COLLECTED MATERIAL >>
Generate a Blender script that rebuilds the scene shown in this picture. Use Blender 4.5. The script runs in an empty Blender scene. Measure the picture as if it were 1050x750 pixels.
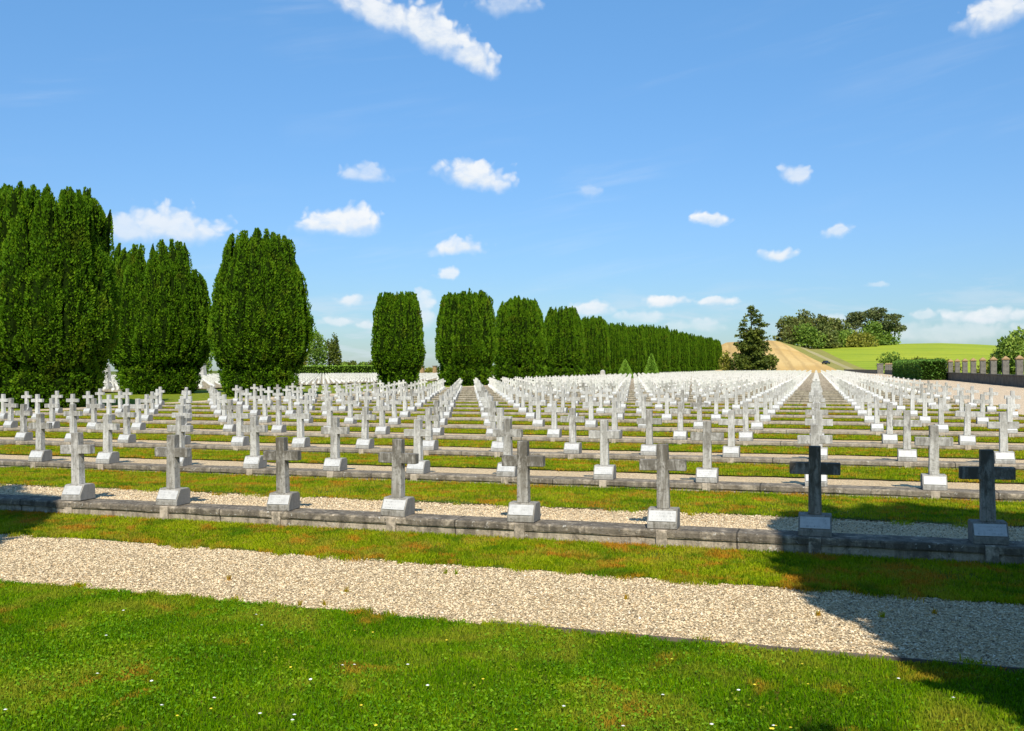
import bpy, bmesh, math, random
import numpy as np
from mathutils import Matrix, Vector
random.seed(7); RNG = np.random.default_rng(7)
SC = bpy.context.scene
COL = SC.collection
rad = math.radians

# ------------------------------------------------------------------ camera
PITCH, YAW, ROLL, CAMZ, FPX = 0.0037, 0.3140, -0.0054, 1.6418, 960.5
_cy, _sy = math.cos(YAW), math.sin(YAW)
FWD = Vector((-_sy*math.cos(PITCH), _cy*math.cos(PITCH), math.sin(PITCH)))
_r = Vector((_cy, _sy, 0)); _u = _r.cross(FWD)
RIGHT = _r*math.cos(ROLL) + _u*math.sin(ROLL)
UP = -_r*math.sin(ROLL) + _u*math.cos(ROLL)
CAM = Vector((0, 0, CAMZ))
cam = bpy.data.cameras.new('camera'); cam.sensor_width = 36; cam.lens = 36*FPX/1050
cam.clip_end = 20000; cam.clip_start = 0.05
camo = bpy.data.objects.new('camera', cam); COL.objects.link(camo); SC.camera = camo
camo.matrix_world = Matrix(((RIGHT.x, UP.x, -FWD.x, 0), (RIGHT.y, UP.y, -FWD.y, 0), (RIGHT.z, UP.z, -FWD.z, CAMZ), (0, 0, 0, 1)))

def ray(x, y):
    return (FWD + RIGHT*((x-525)/FPX) + UP*((375-y)/FPX))
def ground_at(x, y, z):
    d = ray(x, y); t = (z-CAMZ)/d.z
    return CAM + d*t
def bearing(x):                      # direction on the ground (unit) of a photo column at the horizon
    d = ray(x, 377); v = Vector((d.x, d.y, 0)); return v.normalized()
def at(x, dist, z=0.0):
    b = bearing(x); return Vector((b.x*dist, b.y*dist, z))
def in_view(X, Y, Z=0.4, margin=20):
    d = Vector((X, Y, Z)) - CAM; w = d.dot(FWD)
    if w < 1: return False
    x = 525+FPX*d.dot(RIGHT)/w; y = 375-FPX*d.dot(UP)/w
    return -margin < x < 1050+margin and y < 750+margin
def view_mask(P, mx=40, my=40):
    d = P-np.array(CAM); w = d@np.array(FWD); x = 525+FPX*(d@np.array(RIGHT))/np.maximum(w, .1); y = 375-FPX*(d@np.array(UP))/np.maximum(w, .1)
    return (w > .5) & (x > -mx) & (x < 1050+mx) & (y < 750+my)

# ------------------------------------------------------------------ object helpers
def tag(o, label=None, cat=None, group=None, kind=None):
    if label: o['label'] = label
    if cat: o['category'] = cat
    if group: o['group'] = group
    if kind: o['kind'] = kind
    return o
def empty(name, loc, rz=0.0):
    o = bpy.data.objects.new(name, None); COL.objects.link(o); o.location = loc; o.rotation_euler = (0, 0, rz)
    o.empty_display_size = .2
    return o
def link(name, me, mat=None, parent=None, loc=None):
    o = bpy.data.objects.new(name, me); COL.objects.link(o)
    if mat is not None and not me.materials: me.materials.append(mat)
    if parent is not None: o.parent = parent
    if loc is not None: o.location = loc
    return o
def np_mesh(name, V, F, smooth=False):
    V = np.ascontiguousarray(V, dtype=np.float32); F = np.ascontiguousarray(F, dtype=np.int32)
    k = F.shape[1]; me = bpy.data.meshes.new(name)
    me.vertices.add(len(V)); me.vertices.foreach_set('co', V.ravel())
    me.loops.add(F.size); me.loops.foreach_set('vertex_index', F.ravel())
    me.polygons.add(len(F)); me.polygons.foreach_set('loop_start', np.arange(0, F.size, k, dtype=np.int32))
    try: me.polygons.foreach_set('loop_total', np.full(len(F), k, dtype=np.int32))
    except Exception: pass
    me.polygons.foreach_set('use_smooth', np.full(len(F), smooth, dtype=bool))
    me.update(calc_edges=True); me.validate(); return me
def bm_mesh(name, bm, smooth=False):
    me = bpy.data.meshes.new(name); bmesh.ops.recalc_face_normals(bm, faces=bm.faces); bm.to_mesh(me); bm.free()
    if smooth:
        for p in me.polygons: p.use_smooth = True
    return me
def box(bm, x0, x1, y0, y1, z0, z1, bev=0.0, top=None):
    """axis box; top=(sx,sy) scales the top face"""
    cx, cy = (x0+x1)/2, (y0+y1)/2; sx, sy = top or (1, 1)
    v = [bm.verts.new(p) for p in ((x0,y0,z0),(x1,y0,z0),(x1,y1,z0),(x0,y1,z0))]
    t = [bm.verts.new((cx+(a-cx)*sx, cy+(b-cy)*sy, z1)) for a, b in ((x0,y0),(x1,y0),(x1,y1),(x0,y1))]
    fs = [bm.faces.new(v[::-1]), bm.faces.new(t)]
    for i in range(4): fs.append(bm.faces.new((v[i], v[(i+1)%4], t[(i+1)%4], t[i])))
    if bev > 0:
        ed = list({e for f in fs for e in f.edges})
        bmesh.ops.bevel(bm, geom=ed, offset=bev, segments=1, affect='EDGES', profile=.5)
def prism(bm, prof, x0, x1, bev=0.0, axis='x'):
    """profile of (y,z) points swept along x"""
    a = [bm.verts.new((x0, p[0], p[1])) for p in prof]; b = [bm.verts.new((x1, p[0], p[1])) for p in prof]
    n = len(prof); fs = [bm.faces.new(a), bm.faces.new(b[::-1])]
    for i in range(n): fs.append(bm.faces.new((a[i], b[i], b[(i+1)%n], a[(i+1)%n])))
    if bev > 0:
        bmesh.ops.bevel(bm, geom=list({e for f in fs for e in f.edges}), offset=bev, segments=1, affect='EDGES', profile=.5)
def tube(bm, pts, rads, n=7):
    prev = None
    for i, (p, r) in enumerate(zip(pts, rads)):
        p = Vector(p); d = (Vector(pts[min(i+1, len(pts)-1)])-Vector(pts[max(i-1, 0)])).normalized()
        a = d.orthogonal().normalized(); b = d.cross(a)
        ring = [bm.verts.new(p+(a*math.cos(2*math.pi*k/n)+b*math.sin(2*math.pi*k/n))*r) for k in range(n)]
        if prev:
            for k in range(n): bm.faces.new((prev[k], prev[(k+1)%n], ring[(k+1)%n], ring[k]))
        else: bm.faces.new(ring[::-1])
        prev = ring
    bm.faces.new(prev)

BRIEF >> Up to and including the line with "CAMZ), (0, 0, 0, 1)))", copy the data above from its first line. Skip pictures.

CORRECT RESULT >>
Generate a Blender script that rebuilds the scene shown in this picture. Use Blender 4.5. The script runs in an empty Blender scene. Measure the picture as if it were 1050x750 pixels.
import bpy, bmesh, math, random
import numpy as np
from mathutils import Matrix, Vector
random.seed(7); RNG = np.random.default_rng(7)
SC = bpy.context.scene
COL = SC.collection
rad = math.radians

# ------------------------------------------------------------------ camera
PITCH, YAW, ROLL, CAMZ, FPX = 0.0037, 0.3140, -0.0054, 1.6418, 960.5
_cy, _sy = math.cos(YAW), math.sin(YAW)
FWD = Vector((-_sy*math.cos(PITCH), _cy*math.cos(PITCH), math.sin(PITCH)))
_r = Vector((_cy, _sy, 0)); _u = _r.cross(FWD)
RIGHT = _r*math.cos(ROLL) + _u*math.sin(ROLL)
UP = -_r*math.sin(ROLL) + _u*math.cos(ROLL)
CAM = Vector((0, 0, CAMZ))
cam = bpy.data.cameras.new('camera'); cam.sensor_width = 36; cam.lens = 36*FPX/1050
cam.clip_end = 20000; cam.clip_start = 0.05
camo = bpy.data.objects.new('camera', cam); COL.objects.link(camo); SC.camera = camo
camo.matrix_world = Matrix(((RIGHT.x, UP.x, -FWD.x, 0), (RIGHT.y, UP.y, -FWD.y, 0), (RIGHT.z, UP.z, -FWD.z, CAMZ), (0, 0, 0, 1)))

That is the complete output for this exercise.